Nico's female benefactor, Marie, is chiefly exercised by the successful performance of household chores and garners psychological insights from women's magazines. Though in a safe-house, Nico is deprived of the elements that gave substance to his former life (one is reminded of Viktor Klemperer's meticulous detailing of the gradual erosion of his existence as a Jew in Nazi Germany). Once his world can shrink no more his body also begins to disintegrate until he is consumed as surely as his counterparts in the camps he has escaped.

His death leads to the classic comic trope of surreptitious corpse removal "Some poor devil," remarks a milkman when his discarded body is eventually discovered under a park bench. "It'll probably turn out to have been a Jew." Marie, meanwhile, is wounded by the discovery that he had been concealing and enjoying cherished American cigarettes.
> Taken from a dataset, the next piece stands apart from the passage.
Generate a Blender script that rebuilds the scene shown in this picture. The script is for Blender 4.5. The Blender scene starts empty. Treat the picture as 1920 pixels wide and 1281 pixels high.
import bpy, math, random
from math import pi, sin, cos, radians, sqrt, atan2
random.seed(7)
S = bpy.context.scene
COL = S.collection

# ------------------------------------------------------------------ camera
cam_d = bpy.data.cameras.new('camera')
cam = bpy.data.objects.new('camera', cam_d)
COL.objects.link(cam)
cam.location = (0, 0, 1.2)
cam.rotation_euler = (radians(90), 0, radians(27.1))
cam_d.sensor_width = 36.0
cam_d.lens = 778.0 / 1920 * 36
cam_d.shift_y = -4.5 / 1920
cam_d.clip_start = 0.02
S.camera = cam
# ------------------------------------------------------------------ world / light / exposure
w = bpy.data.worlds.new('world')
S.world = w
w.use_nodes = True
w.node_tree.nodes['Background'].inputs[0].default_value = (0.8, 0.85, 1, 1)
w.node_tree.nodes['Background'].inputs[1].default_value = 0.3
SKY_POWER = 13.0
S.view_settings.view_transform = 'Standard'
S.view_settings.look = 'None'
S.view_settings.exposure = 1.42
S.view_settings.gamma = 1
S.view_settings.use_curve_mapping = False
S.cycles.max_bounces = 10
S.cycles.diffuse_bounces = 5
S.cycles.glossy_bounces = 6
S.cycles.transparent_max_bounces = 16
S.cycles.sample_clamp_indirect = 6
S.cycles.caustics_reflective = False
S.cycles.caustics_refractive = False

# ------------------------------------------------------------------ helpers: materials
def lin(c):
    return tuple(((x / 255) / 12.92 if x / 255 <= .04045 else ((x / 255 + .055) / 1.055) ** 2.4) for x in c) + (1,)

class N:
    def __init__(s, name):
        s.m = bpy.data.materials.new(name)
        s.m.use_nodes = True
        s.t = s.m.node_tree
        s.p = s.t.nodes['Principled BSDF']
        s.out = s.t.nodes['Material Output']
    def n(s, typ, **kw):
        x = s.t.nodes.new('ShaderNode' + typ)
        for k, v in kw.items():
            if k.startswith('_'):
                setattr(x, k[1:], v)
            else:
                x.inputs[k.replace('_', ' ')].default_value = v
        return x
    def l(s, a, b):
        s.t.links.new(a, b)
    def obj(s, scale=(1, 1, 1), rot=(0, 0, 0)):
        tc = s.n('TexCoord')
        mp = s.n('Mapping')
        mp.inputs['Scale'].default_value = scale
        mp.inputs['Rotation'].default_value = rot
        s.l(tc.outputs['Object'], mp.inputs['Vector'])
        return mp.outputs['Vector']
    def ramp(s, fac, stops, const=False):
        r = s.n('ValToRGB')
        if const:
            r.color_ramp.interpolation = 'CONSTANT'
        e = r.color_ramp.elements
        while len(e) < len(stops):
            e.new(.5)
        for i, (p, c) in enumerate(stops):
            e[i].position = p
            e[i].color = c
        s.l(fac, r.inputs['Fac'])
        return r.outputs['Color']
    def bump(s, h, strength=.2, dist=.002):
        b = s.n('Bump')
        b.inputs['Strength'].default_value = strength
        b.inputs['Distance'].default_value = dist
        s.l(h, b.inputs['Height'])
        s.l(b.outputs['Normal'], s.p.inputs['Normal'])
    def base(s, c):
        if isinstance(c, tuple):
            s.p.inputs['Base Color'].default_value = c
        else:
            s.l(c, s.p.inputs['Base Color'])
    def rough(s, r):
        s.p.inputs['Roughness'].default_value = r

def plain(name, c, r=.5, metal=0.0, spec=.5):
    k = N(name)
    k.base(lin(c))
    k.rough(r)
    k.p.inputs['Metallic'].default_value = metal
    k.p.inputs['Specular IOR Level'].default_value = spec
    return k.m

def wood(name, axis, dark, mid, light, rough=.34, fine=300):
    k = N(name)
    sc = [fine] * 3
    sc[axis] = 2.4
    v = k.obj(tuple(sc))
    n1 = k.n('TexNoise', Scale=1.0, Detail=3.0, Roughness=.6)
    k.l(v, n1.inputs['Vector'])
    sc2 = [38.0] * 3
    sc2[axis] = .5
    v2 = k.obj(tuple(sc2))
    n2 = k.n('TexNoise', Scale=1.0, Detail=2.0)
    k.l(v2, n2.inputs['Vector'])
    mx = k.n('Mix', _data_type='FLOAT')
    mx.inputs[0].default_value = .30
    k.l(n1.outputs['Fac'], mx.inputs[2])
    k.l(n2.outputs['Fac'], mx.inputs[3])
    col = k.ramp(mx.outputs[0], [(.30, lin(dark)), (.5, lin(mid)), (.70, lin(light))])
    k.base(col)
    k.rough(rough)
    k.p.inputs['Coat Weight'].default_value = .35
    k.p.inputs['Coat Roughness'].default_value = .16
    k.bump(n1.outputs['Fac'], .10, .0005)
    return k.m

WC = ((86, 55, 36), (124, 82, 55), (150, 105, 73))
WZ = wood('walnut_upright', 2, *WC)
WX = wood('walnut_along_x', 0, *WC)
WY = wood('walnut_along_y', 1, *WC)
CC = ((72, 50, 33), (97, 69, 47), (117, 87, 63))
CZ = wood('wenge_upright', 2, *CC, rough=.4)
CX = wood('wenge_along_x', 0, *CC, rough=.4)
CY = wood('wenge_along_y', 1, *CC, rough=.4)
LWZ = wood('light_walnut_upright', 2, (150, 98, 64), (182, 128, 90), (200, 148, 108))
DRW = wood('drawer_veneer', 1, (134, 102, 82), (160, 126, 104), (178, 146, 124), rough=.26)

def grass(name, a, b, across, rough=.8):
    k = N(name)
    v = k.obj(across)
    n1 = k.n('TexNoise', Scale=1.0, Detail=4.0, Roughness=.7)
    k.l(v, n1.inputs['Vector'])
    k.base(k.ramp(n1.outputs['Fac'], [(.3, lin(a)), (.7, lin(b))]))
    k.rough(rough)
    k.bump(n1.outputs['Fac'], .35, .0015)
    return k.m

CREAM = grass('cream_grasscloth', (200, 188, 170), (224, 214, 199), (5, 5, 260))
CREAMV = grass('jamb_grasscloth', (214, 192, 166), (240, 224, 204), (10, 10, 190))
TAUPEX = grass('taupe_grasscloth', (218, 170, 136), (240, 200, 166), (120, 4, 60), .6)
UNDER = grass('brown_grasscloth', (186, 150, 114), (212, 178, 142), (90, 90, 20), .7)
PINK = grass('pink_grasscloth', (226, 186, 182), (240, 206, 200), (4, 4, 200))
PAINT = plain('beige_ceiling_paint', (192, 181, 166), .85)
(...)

It is a betrayal of confidence, a secret he had dared to keep from those who had been sharing a secret of so much greater import, and the prism through which she finally becomes aware of "the spark in him, the splinter of the great fire that burns in the world and that we call Life."

Nico's mundane death exposes the egocentricity that must surely qualify all apparently selfless enterprises: "Why," asks Marie, "did precisely the one who was hiding in their house have to die a perfectly ordinary, normal death?"

Keilson's anti-heroic cast come to life in unfussy, precise prose that never crowds its subject matter or clouds the truths it evinces. His occasional golden periods are merited by the crisp simplicity of what precedes and follows, and mirror the penetrating insights he gives us into his characters.